For all the complaints about our porn-soaked, hypersexualized culture, we’re still very secretive when it comes to the real thing. Unlike those skunks I blogged about a while back, and the squirrels cavorting through the treetops, we crave privacy for coupling, and even hide anything that might give us away after the fact. What a shy, quaint species we are.



Angélique et Médor, Agostino Carracci (1557-1602). Image from Wikimedia Commons.

Sunday, March 15, 2009

Tuning























It’s been wet and gloomy here for several days. We’ve had enough rain to push all the creeks up a few inches. Streams meander throughout the park where I’ve been walking lately, and the sound of rushing water can be heard everywhere, accompanied by a steady drip from the trees. While the water’s voice fills the air, moisture softens the carpet of leaves and stifles the usual rustle of wind and wildlife. Twice in the past two days I have startled large groups of white-tailed deer, and they’ve bounded away like ghosts, their hooves silent against the soaked ground.
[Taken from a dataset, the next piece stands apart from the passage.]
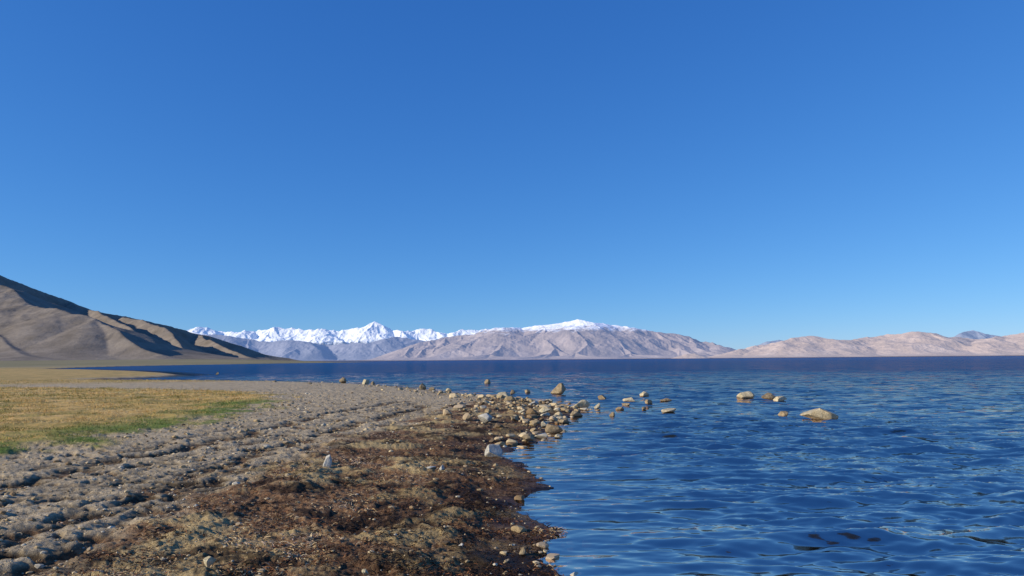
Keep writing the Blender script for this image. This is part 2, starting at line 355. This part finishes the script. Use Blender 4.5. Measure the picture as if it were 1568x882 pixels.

The sounds in the woods shift constantly as the weather and the seasons change. Listening to them is a big part of the pleasure of hiking for me. The birds’ songs are pretty, of course, and their drumming, rasping, crying and honking engage the ear; but I think what I enjoy most are the more subtle noises. It’s easy to miss the skittering of a squirrel’s tiny feet, or the faint burbling pop of ice along the lake’s edge in midwinter. Even on a fairly windless day, there is always a delicate creaking in the high branches of the trees. I find I have to make a conscious effort to tune my hearing toward the small sounds, but when I do, they fill the aural space as completely as the din of the crows or the woodpecker’s laugh. I feel a little like a spy at those moments, listening in on a hidden conversation.